▶ WHAT THE TASK ASKS
Reproduce exactly, and only, the lines running from the start of the entries below to the line containing "w): L.new(tc.outputs['Object'], n.inputs['Vector'])".

═══ ENTRIES SUPPLIED ═══

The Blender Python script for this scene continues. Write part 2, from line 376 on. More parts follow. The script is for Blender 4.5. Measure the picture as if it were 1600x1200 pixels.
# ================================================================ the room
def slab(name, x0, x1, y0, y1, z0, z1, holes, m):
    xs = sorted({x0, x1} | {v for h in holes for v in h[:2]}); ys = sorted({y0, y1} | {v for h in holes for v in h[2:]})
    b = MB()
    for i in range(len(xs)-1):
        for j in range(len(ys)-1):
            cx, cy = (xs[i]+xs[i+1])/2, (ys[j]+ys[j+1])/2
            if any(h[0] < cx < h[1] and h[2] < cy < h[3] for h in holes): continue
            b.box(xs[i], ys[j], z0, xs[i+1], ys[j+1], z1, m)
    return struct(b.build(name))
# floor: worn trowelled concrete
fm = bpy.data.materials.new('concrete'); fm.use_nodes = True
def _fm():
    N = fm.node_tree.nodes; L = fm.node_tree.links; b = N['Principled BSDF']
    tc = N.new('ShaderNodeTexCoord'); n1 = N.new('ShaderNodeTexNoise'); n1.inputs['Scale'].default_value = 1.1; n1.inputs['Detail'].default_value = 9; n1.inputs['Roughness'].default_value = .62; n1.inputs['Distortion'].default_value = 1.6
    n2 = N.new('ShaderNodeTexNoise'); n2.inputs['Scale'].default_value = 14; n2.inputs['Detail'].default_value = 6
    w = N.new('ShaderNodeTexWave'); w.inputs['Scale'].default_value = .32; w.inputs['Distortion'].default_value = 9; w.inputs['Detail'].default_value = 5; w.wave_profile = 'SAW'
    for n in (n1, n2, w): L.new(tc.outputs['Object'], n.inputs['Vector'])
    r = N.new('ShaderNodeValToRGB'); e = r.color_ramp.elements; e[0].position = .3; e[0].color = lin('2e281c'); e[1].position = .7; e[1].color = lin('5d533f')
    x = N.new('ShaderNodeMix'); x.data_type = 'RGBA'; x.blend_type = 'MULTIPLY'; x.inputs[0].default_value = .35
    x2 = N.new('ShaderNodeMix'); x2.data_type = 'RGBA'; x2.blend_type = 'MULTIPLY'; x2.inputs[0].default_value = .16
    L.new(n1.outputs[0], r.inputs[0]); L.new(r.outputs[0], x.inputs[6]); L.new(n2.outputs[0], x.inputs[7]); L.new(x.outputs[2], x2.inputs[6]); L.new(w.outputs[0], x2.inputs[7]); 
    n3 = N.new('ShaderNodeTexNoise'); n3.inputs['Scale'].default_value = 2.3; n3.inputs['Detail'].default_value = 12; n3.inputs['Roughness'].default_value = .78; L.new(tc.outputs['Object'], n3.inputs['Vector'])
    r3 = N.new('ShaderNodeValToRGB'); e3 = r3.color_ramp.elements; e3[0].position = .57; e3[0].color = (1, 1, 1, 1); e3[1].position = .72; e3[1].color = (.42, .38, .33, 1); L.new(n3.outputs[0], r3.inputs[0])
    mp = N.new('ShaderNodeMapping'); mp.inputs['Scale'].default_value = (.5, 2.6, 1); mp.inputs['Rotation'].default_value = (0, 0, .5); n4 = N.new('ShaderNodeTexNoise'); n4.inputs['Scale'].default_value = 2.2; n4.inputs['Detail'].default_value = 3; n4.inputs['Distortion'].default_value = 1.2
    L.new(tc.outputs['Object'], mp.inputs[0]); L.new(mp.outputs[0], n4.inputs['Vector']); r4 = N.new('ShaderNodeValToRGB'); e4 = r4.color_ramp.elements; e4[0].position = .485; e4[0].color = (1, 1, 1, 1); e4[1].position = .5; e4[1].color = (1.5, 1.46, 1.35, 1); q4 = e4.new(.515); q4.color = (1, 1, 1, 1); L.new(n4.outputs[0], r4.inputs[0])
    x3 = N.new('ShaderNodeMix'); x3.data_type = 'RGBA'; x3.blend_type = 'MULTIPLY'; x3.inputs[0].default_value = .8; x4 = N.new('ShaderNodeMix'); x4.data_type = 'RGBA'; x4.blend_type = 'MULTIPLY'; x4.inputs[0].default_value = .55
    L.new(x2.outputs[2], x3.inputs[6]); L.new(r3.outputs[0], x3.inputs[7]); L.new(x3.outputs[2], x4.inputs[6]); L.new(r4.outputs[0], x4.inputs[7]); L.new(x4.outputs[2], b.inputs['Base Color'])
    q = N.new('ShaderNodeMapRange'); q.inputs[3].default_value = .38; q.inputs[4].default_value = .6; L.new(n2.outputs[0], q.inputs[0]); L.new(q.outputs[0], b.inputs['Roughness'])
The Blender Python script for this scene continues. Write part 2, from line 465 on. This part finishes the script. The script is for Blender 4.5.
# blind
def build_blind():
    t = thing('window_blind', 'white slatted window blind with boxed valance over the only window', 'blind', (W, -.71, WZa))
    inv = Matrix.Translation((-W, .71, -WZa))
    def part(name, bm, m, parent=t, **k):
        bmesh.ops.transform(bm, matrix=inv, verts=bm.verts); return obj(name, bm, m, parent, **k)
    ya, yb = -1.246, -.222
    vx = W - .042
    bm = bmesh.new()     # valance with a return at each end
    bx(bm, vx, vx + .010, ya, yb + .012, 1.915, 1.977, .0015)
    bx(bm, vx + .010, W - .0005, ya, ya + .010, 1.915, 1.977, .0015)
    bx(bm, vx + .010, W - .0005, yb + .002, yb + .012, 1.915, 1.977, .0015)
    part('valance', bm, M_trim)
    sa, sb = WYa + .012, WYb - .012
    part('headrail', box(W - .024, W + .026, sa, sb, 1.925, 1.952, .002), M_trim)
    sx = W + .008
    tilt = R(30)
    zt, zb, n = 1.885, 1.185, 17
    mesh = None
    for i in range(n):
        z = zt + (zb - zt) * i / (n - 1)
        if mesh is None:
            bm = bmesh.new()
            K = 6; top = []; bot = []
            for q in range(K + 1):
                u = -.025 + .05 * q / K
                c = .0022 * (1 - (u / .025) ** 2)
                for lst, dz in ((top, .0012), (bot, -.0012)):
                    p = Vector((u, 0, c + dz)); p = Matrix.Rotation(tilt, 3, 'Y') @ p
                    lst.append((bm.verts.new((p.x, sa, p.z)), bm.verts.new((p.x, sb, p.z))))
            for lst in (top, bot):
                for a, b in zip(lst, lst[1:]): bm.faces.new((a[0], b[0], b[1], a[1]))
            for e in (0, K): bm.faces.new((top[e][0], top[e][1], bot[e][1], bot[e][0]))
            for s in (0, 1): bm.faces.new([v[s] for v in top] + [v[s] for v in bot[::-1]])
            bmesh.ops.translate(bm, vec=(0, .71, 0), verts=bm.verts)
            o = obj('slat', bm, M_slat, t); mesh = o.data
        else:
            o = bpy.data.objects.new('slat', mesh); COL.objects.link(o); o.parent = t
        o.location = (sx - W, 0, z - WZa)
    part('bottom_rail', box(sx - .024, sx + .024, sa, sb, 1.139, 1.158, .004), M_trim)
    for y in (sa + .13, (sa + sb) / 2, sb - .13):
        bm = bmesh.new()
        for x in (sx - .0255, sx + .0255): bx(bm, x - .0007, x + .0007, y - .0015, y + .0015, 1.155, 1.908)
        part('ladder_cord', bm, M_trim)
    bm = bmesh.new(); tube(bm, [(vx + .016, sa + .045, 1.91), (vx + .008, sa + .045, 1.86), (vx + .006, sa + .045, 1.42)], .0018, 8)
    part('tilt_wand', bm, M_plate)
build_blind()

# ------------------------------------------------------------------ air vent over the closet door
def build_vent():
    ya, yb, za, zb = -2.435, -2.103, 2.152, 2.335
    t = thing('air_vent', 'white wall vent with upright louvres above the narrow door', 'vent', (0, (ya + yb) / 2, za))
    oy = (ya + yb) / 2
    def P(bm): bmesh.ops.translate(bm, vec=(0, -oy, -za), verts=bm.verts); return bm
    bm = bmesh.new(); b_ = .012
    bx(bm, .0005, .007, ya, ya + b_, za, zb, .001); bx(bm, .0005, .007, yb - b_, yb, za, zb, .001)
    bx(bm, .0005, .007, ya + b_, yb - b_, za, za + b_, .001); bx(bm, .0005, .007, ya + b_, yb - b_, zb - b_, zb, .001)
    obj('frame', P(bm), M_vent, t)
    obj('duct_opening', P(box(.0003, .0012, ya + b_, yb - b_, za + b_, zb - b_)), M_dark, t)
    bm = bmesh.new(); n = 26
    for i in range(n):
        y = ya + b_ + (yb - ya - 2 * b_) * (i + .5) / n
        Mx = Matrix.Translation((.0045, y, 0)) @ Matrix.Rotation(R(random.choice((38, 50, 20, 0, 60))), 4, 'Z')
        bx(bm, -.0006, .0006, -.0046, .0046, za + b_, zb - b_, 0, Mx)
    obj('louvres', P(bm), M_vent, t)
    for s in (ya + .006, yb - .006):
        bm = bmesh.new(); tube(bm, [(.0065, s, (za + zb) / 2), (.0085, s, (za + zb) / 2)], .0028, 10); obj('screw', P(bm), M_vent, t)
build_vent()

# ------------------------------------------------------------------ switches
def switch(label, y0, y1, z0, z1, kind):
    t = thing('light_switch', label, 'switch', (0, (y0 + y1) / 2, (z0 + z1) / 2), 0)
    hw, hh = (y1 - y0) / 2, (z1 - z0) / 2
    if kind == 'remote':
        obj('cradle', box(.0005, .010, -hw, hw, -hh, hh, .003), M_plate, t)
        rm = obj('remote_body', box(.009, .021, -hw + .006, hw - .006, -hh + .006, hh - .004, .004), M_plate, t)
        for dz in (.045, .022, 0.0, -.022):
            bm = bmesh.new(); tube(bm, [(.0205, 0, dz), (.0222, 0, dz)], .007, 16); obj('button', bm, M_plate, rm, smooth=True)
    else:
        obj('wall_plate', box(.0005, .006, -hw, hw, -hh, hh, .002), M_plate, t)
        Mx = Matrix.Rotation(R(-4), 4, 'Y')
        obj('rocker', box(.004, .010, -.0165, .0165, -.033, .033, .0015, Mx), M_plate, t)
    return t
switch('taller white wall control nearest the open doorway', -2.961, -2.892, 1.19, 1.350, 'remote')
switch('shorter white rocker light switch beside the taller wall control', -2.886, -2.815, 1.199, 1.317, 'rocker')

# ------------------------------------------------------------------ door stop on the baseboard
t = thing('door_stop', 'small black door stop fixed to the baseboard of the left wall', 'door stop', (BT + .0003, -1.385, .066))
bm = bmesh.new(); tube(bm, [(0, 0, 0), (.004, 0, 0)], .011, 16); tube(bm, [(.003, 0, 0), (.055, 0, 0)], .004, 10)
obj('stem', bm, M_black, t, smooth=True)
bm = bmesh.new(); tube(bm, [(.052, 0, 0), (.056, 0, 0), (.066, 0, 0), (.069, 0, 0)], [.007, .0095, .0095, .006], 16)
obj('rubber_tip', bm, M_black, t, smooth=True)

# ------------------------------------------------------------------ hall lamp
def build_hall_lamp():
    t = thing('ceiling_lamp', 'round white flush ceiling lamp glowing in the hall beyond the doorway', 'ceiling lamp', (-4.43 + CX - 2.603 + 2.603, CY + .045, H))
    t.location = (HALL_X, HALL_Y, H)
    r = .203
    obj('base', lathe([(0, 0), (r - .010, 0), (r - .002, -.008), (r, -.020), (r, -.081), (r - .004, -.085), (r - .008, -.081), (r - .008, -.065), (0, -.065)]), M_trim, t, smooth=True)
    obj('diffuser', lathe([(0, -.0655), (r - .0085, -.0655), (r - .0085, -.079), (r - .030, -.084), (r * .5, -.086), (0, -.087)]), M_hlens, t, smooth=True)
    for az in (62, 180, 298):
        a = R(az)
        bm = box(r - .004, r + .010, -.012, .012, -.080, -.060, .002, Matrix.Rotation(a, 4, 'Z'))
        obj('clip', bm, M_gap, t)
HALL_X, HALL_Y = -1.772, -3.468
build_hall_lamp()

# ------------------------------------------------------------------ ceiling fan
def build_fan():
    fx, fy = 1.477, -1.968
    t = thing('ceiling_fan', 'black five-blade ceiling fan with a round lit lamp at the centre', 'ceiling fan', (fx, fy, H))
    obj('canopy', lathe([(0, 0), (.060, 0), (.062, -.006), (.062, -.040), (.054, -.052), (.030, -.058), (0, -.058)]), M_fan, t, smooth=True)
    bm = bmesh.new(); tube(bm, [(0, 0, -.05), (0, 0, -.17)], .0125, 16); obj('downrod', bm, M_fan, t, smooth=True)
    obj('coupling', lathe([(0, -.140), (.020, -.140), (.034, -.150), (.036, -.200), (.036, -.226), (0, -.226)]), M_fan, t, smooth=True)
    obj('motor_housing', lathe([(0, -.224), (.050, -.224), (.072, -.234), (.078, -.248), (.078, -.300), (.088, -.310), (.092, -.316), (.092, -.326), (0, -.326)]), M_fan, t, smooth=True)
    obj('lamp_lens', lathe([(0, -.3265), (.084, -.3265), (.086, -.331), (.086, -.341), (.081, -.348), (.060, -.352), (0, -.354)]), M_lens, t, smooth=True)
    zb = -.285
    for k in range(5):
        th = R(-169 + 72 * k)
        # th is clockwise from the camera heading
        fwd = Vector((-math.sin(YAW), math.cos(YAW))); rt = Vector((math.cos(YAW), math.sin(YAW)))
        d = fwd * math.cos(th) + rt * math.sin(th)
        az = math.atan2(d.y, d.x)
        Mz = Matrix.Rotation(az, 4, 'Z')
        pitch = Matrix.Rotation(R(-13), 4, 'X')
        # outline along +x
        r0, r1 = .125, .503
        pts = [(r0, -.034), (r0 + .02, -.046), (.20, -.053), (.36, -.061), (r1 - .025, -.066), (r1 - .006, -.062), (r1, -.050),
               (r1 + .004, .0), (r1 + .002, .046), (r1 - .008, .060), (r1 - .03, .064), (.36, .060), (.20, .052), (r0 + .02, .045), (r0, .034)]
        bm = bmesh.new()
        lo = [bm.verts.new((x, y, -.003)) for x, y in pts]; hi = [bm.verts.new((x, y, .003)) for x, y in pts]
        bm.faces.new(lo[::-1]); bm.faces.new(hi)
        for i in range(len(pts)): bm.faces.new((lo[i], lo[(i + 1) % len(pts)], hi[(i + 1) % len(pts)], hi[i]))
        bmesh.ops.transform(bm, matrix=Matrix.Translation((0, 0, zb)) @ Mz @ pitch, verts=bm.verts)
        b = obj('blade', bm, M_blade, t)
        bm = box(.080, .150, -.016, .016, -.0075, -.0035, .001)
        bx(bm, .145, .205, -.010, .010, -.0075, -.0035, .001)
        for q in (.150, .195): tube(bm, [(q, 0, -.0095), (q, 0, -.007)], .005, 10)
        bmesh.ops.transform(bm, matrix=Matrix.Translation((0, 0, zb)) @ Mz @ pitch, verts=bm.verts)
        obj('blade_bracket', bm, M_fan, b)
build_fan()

═══

▶ SOLUTION
The Blender Python script for this scene continues. Write part 2, from line 376 on. More parts follow. The script is for Blender 4.5. Measure the picture as if it were 1600x1200 pixels.
# ================================================================ the room
def slab(name, x0, x1, y0, y1, z0, z1, holes, m):
    xs = sorted({x0, x1} | {v for h in holes for v in h[:2]}); ys = sorted({y0, y1} | {v for h in holes for v in h[2:]})
    b = MB()
    for i in range(len(xs)-1):
        for j in range(len(ys)-1):
            cx, cy = (xs[i]+xs[i+1])/2, (ys[j]+ys[j+1])/2
            if any(h[0] < cx < h[1] and h[2] < cy < h[3] for h in holes): continue
            b.box(xs[i], ys[j], z0, xs[i+1], ys[j+1], z1, m)
    return struct(b.build(name))
# floor: worn trowelled concrete
fm = bpy.data.materials.new('concrete'); fm.use_nodes = True
def _fm():
    N = fm.node_tree.nodes; L = fm.node_tree.links; b = N['Principled BSDF']
    tc = N.new('ShaderNodeTexCoord'); n1 = N.new('ShaderNodeTexNoise'); n1.inputs['Scale'].default_value = 1.1; n1.inputs['Detail'].default_value = 9; n1.inputs['Roughness'].default_value = .62; n1.inputs['Distortion'].default_value = 1.6
    n2 = N.new('ShaderNodeTexNoise'); n2.inputs['Scale'].default_value = 14; n2.inputs['Detail'].default_value = 6
    w = N.new('ShaderNodeTexWave'); w.inputs['Scale'].default_value = .32; w.inputs['Distortion'].default_value = 9; w.inputs['Detail'].default_value = 5; w.wave_profile = 'SAW'
    for n in (n1, n2, w): L.new(tc.outputs['Object'], n.inputs['Vector'])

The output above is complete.